Asian lead market review

Agenda for
21-23 June

Huw Roberts
Director, CHR Metals, United Kingdom
In 2022 Asia represented two-thirds of the global market for lead. This share is up from one third in 2000 and only 25% in 1990. China alone accounted for 46% of global refined lead demand in 2022 and over two-thirds of Asian consumption. The two other major consumers in the region are India and South Korea. While this presentation will focus on the consumption of refined lead, it is also noteworthy that over 80% of lead mined globally now is processed in Asian primary smelters.

Asia’s importance to the global lead market is not only in terms of its overall volume of consumption (estimated to be 9.5Mt in 2022) but the fact that the region is still forecast to see growth in demand over the balance of this decade. This is in contrast to Europe, where consumption is likely to fall, and North America where, at best, there will be little change.

Over the years this conference has seen many presentations discussing the lead market in China. Although the issues are now well known, it is worth repeating that the overall pattern of lead consumption in China is somewhat different from elsewhere. In China, CHR Metals estimates that the manufacture of SLI batteries, including for use in the domestic market and exports, accounts for a little over a third of total lead consumption. In Europe the share is more than 50% and closer to 70% in North America. This difference, and the key reason for Chinese lead consumption growing so quickly over the past twenty years and now being so large, is the huge demand for lead batteries which power two and three-wheel e-bikes. This has provided both a huge opportunity for lead producers and battery manufacturers in China but also poses a potential risk to their business, and, by extension, the lead industry worldwide, if lithium (or sodium) batteries become the major power source of choice for e-bikes in the future. We will provide our assessment of the current state of this all-important end-use market as well as its potential evolution over the next few years. We will also assess the impact of the rapid growth in sales of battery electric passenger vehicles in China and how this will impact on demand for SLI lead batteries going forward.
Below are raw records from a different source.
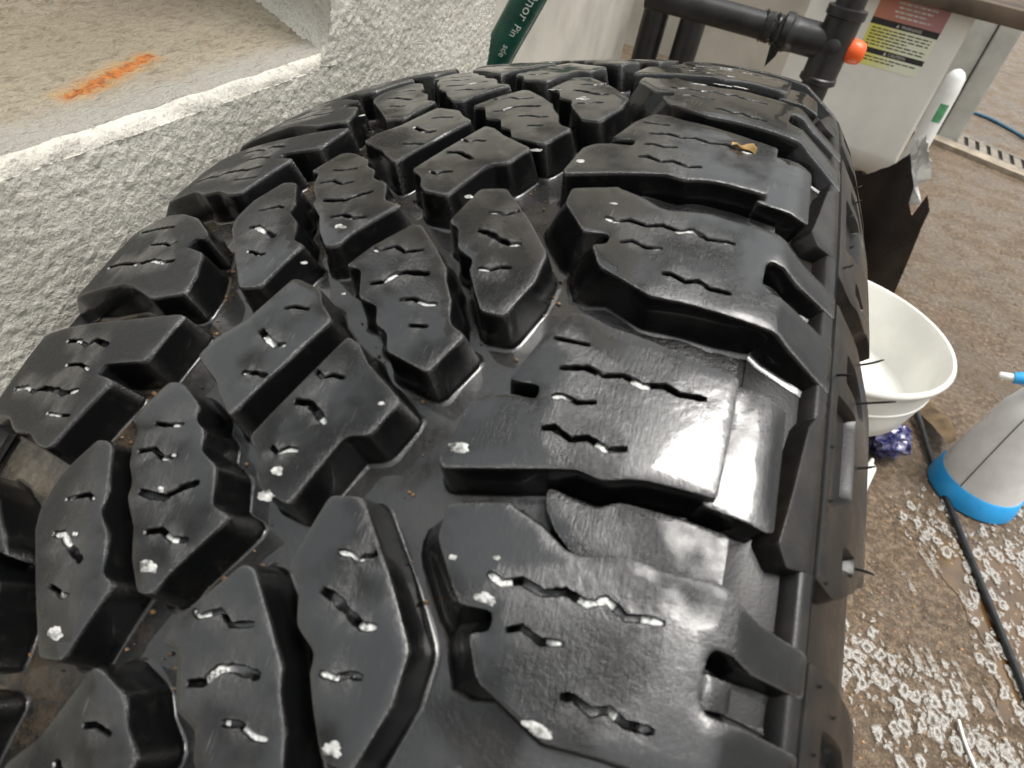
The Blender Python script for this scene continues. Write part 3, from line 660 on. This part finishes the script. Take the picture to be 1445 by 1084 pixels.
fo_ = tag(obj('floor_foam', bm, FFOAM), 'white soap foam drifting in patches on the wet floor', 'foam', kind='stuff')
at_ = fo_.data.attributes.new('cover', 'FLOAT', 'POINT')
at_.data.foreach_set('value', [foam_w(v_.co.x, v_.co.y) if .36 < v_.co.x < .84 and .22 < v_.co.y < 1.02 else 0. for v_ in fo_.data.vertices])
# long thin foam streaks
bm = bmesh.new()
for i in range(14):
    x, y = rg.uniform(.48, .62), rg.uniform(.44, .74)
    t = Vector((.42, -.9, 0)).normalized(); L = rg.uniform(.012, .035)
    blob(bm, Vector((x, y, .003)), up, t, L, rg.uniform(.003, .0065), .0004, seg=32, sd=i+.3, irr=.5)
tag(obj('foam_streaks', bm, FSTR, smooth=60), 'thin pale streaks of dried foam across the floor', 'foam', kind='stuff')

rg = random.Random(21)
for gi, (gc, gl) in enumerate((((.17,.115,.07),'brown grit of the rough floor'),((.20,.18,.16),'grey grit of the rough floor'),((.26,.15,.07),'tan grit of the rough floor'))):
    items = []
    for _ in range(1700):
        y = .2+rg.random()**1.6*2.4; x = rg.uniform(.32, .42+.42*y+.3); r = rg.choice((.0008, .0011, .0015, .0022))*rg.uniform(.7, 1.3)*(1+.25*y)
        items.append((Vector((x, y, r*.12)), r, .55))
    tag(grains('floor_grit', items, plain('grit_%d' % gi, gc, .5, 150, .35)), gl, 'grit', kind='stuff')
# ------------------------------------------------------------------ green pipe in the recess
GREEN = plain('green_plastic', (.012, .085, .06), .32, 30, .2, .06, 200)
gp = tag(empty('green_pipe', (-.285, .36, 0)), 'dark green plastic pipe with white print leaning in the wall recess', 'pipe')
gpts = [(-.285,.36,0),(-.285,.36,.3),(-.283,.36,.56),(-.276,.36,.645),(-.267,.36,.68),(-.244,.36,.738),(-.220,.36,.799),(-.15,.36,.975)]
bm = bmesh.new(); tube(bm, [Vector(p)-gp.location for p in spline(gpts, 6)], .0142, 28); obj('pipe_wall', bm, GREEN, gp, smooth=50)
WPRINT = plain('white_print', (.75, .75, .70), .5, 200, .1)
def text_mesh(s, size):
    cu = bpy.data.curves.new('t', 'FONT'); cu.body = s; cu.size = size; cu.resolution_u = 2; to = bpy.data.objects.new('t', cu); col.objects.link(to)
    bpy.context.view_layer.update(); me = bpy.data.meshes.new_from_object(to.evaluated_get(bpy.context.evaluated_depsgraph_get())); bpy.data.objects.remove(to); bpy.data.curves.remove(cu); return me
axis = (Vector(gpts[4])-Vector(gpts[6])).normalized()       # runs downwards
org = Vector((-.2365, .36, .757)); fr = (cam.location-org); fr = (fr-fr.dot(axis)*axis).normalized(); sd_ = axis.cross(fr)
for txt, off, sz in (('Onor', .004, .0125), ('Pin', .037, .0095), ('sde', .057, .0085)):
    me = text_mesh(txt, sz); 
    for v_ in me.vertices:
        al, ar = v_.co.x+off, (v_.co.y-.0015)/.0145+.10
        p = org+axis*al+.01435*(math.cos(ar)*fr-math.sin(ar)*sd_); v_.co = p-gp.location
    obj('printed_lettering', me, WPRINT, gp)

# ------------------------------------------------------------------ black drain pipes
BLK = plain('black_plastic_pipe', (.016, .016, .017), .38, 25, .3, .1, 150)
TAPE = plain('black_tape', (.012, .012, .013), .25, 60, .3, .4, 120)
for i, (px_, lb) in enumerate(((-.272, 'black upright pipe at the edge of the recess, left of its twin'), (-.205, 'black upright pipe under the end of the sideways drain pipe'))):
    pe = tag(empty('upright_pipe', (px_, 1.10, 0)), lb, 'pipe', 'black upright pipes by the recess')
    bm = bmesh.new(); tube(bm, [(0,0,0),(0,0,.3),(0,0,.6),(0,0,1.0)], .023, 28); obj('pipe_wall', bm, BLK, pe, smooth=50)
    bm = bmesh.new(); tube(bm, [(0,0,.30),(0,0,.305),(0,0,.34),(0,0,.345)], [.023,.0275,.0275,.023], 28, False); obj('collar', bm, BLK, pe, smooth=40)
dp = tag(empty('drain_pipe', (.026, 1.0, 0)), 'black drain pipe with a taped joint and tee in front of the white tank', 'pipe')
bm = bmesh.new(); tube(bm, [(-.30,0,.662),(-.2,0,.662),(-.105,0,.662)], .0205, 28); obj('side_pipe', bm, BLK, dp, smooth=50)
bm = bmesh.new(); pts_ = []; rd = []
for k in range(15):
    pts_.append((-.112+.003*k, .001*math.sin(k), .662)); rd.append(.0212+.0022*(k % 2)+.0012*math.sin(k*1.9))
tube(bm, pts_, rd, 24)
obj('tape_wrap', bm, TAPE, dp, smooth=25)
bm = bmesh.new(); q = [bm.verts.new(p) for p in ((-.088,-.020,.645),(-.070,-.021,.648),(-.074,-.026,.630),(-.084,-.028,.612))]; bm.faces.new(q); bmesh.ops.solidify(bm, geom=bm.faces[:], thickness=.0012); obj('tape_tail', bm, TAPE, dp)
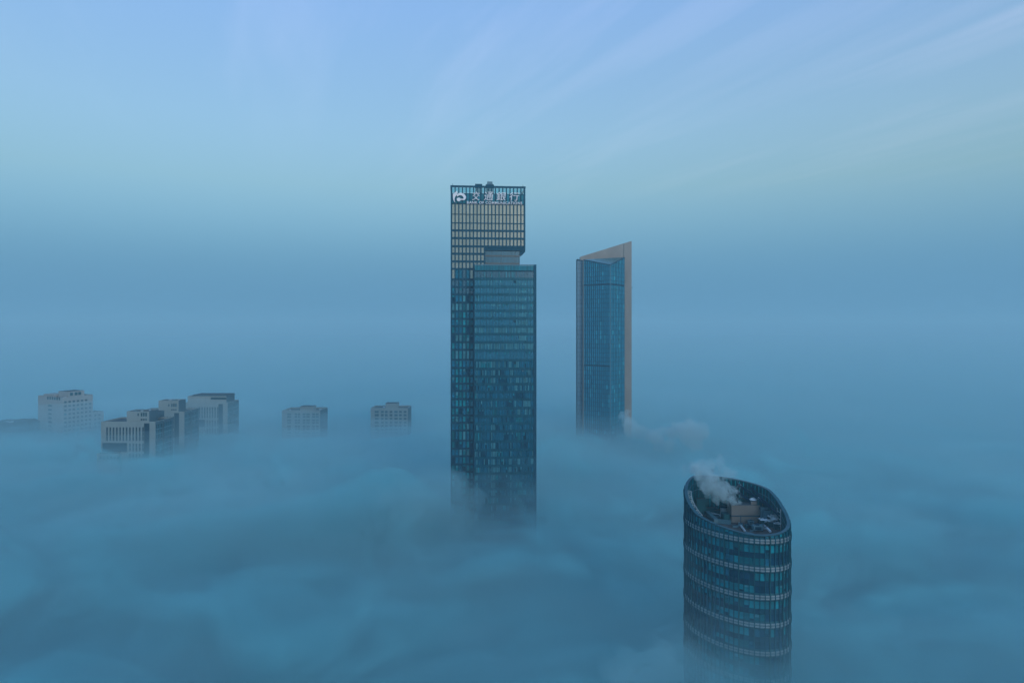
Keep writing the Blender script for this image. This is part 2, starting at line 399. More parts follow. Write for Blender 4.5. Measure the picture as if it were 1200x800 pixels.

Although significantly smaller overall compared with China, India is now the second largest market for lead in Asia having overtaken Japan and Korea in 2004 and 2005 respectively. India is also the second largest producer of refined lead in the region. Demand has grown rapidly, fuelled both by an expanding vehicle fleet as well as a significant market for standby power. In the most recent years growth in the market for batteries to power electric rickshaws is also emerging. India has policies in place to encourage the electrification of all forms of mobility but is only providing subsidies for “advanced battery chemistries” and specifically excludes lead batteries from its FAME II programme. This may well be counter-productive as it makes two and three-wheel electric vehicles before subsidy more expensive than they need to be and is likely to slow the transition to electric mobility. FAME II also requires significant local content in the overall value of electric vehicles sold in India. The aim is to fast track the development of a battery industry based on advanced chemistries, but this may again slow the replacement by electric models of the very large fleet of two and three-wheel motorcycles and motor rickshaws already on the roads. It goes without saying that India already has a large domestic capacity to manufacture and recycle lead batteries and this industry is also involved in developing advanced lead batteries for motive power and energy storage applications.

Korea is the third largest consumer of lead in Asia and second largest producer of primary lead in the region. However, after taking into account secondary lead production, Korean refined lead output falls to third place. Unlike China and India, growth in Korean lead demand has been very dependent on battery exports, especially SLI batteries. With China now being a very large exporter of SLI batteries and Vietnam also developing a lead battery export business, it is likely that growth in Korean lead demand will slow in the future. We note that Korean auto manufacturers are also scaling up their output of battery electric vehicles which will have a negative impact on the market for original equipment SLI batteries in Korea, whether or not vehicles are sold domestically or exported.
This presentation will review the current situation, prospects and risks for lead demand in other key countries in the region and identify possible end-uses where growth might be expected.


Huw Roberts is an economist and co-founder with Claire Hassall of CHR Metals Limited. The company has an international reputation for providing in-depth analysis of the global zinc and lead industries, offering particular insight into developments in China. Huw’s career in the metals industry includes working for an LME broker, a number of years with a mining company and senior positions in metals industry consultancy. CHR Metals was established in 2000 and has offices in the UK and China.